7. A la lumière de la coopération fructueuse avec le secteur privé, l’engagement des fournisseurs d’accès à internet (FAI) et du secteur financier devrait être davantage encouragé à l’avenir, de manière à inciter toutes les entreprises à adopter des approches d’autorégulation et de signalement systématique des contenus internet illégaux aux autorités.
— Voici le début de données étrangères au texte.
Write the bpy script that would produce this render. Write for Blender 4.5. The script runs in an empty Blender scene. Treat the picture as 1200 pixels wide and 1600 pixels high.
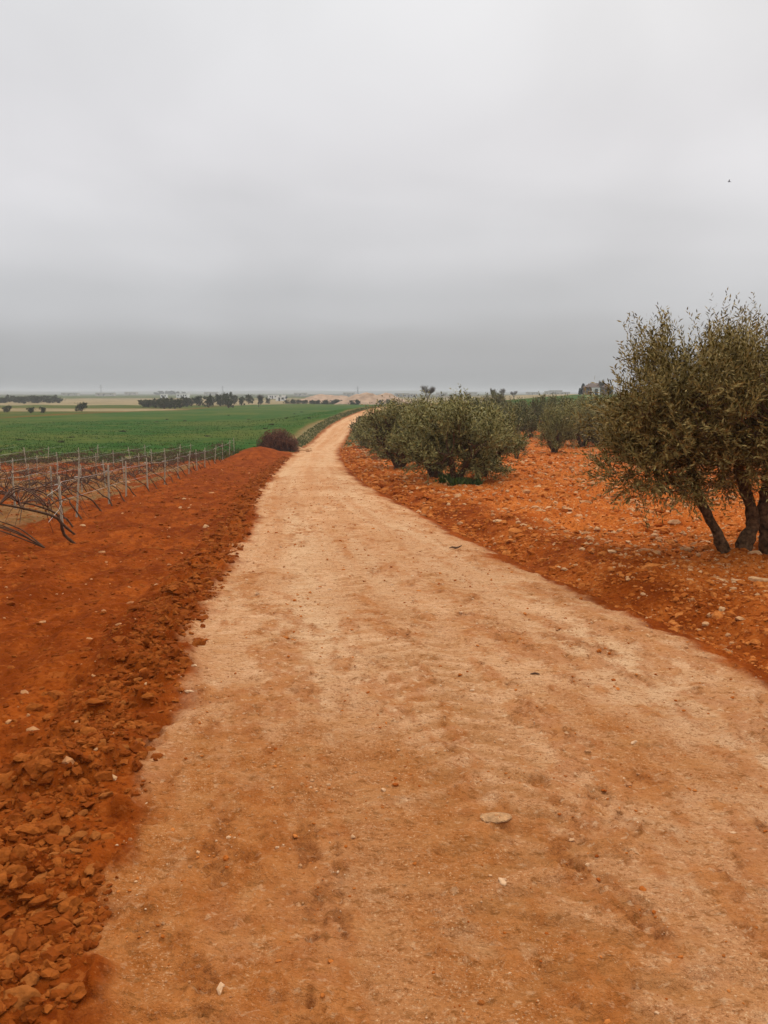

8. Ainsi, l’Assemblée appelle les Etats membres du Conseil de l’Europe:
8.1. en ce qui concerne la Convention de Lanzarote et la Convention de Budapest:
8.1.1. à signer et à ratifier ces conventions dès que possible, si ce n’est déjà fait, et, s’agissant des Etats membres de l’Union européenne, à les mettre en œuvre de manière coordonnée en tenant compte de la prochaine directive de l’Union européenne;
8.1.2. à renforcer leur législation nationale dans ce domaine, notamment en créant une base juridique solide autorisant les services de répression à intervenir selon des procédures transparentes et totalement respectueuses des principes démocratiques et des droits humains;
8.1.3. à soutenir le renforcement de la Convention de Lanzarote par un protocole additionnel visant à couvrir de façon plus détaillée les délits liés à des images d’abus commis sur des enfants; 
8.2. en ce qui concerne les mesures politiques à prendre:
8.2.1. à mettre en place des politiques nationales globales traitant le problème sous tous les angles possibles tout en adoptant une «approche centrée sur les victimes» afin d’identifier victimes et délinquants aussi rapidement que possible, d’arrêter les abus et d’aider les victimes – y compris dans le cadre de systèmes de justice adaptés aux enfants, systèmes à développer selon les Lignes directrices du Conseil de l’Europe sur une justice adaptée aux enfants, adoptées en novembre 2010;
8.2.2. à établir des mécanismes efficaces permettant d’interrompre la diffusion en ligne, commerciale et non commerciale, d’images d’abus commis sur des enfants, en donnant la priorité au retrait rapide des contenus illégaux chaque fois que cela est possible, et en prévoyant le blocage des sites web comme mesure complémentaire s’il y a lieu;
8.2.3. à renforcer le dialogue avec le secteur privé pour qu’il prenne la responsabilité de signaler immédiatement les images d’abus commis sur des enfants qu’il a identifiées et à coopérer avec les services de répression;
8.2.4. à favoriser, d’une part, des échanges d’informations plus systématiques aux niveaux européen et international et, d’autre part, des recherches ultérieures concernant les images d’abus commis sur des enfants et les infractions associées;
8.3. en ce qui concerne une sensibilisation générale à la question des images d’abus commis sur des enfants et des délits associés:
8.3.1. à renforcer le dialogue général par une approche «multipartite»: autorités publiques, services de répression, organisations de la société civile, établissements d’enseignement et, au niveau individuel, la famille et l’enfant, y compris les victimes de délits commis dans le passé;
8.3.2. à responsabiliser enfants et adolescents pour leur permettre de se protéger quand c’est possible et de renforcer leur sensibilisation aux médias, ainsi qu’à sensibiliser la société en général à l’impact et aux dangers d’une «sexualisation» croissante des enfants dans les médias;
8.3.3. à soutenir la Campagne UN sur CINQ du Conseil de l’Europe contre la violence sexuelle à l’égard des enfants (2010-2014) en contribuant activement à ses activités européennes (y compris par le soutien financier de sa dimension parlementaire) et en développant des activités nationales dans le cadre de la campagne ou des liens directs avec les politiques nationales existantes, y compris aux niveaux parlementaire, local et régional.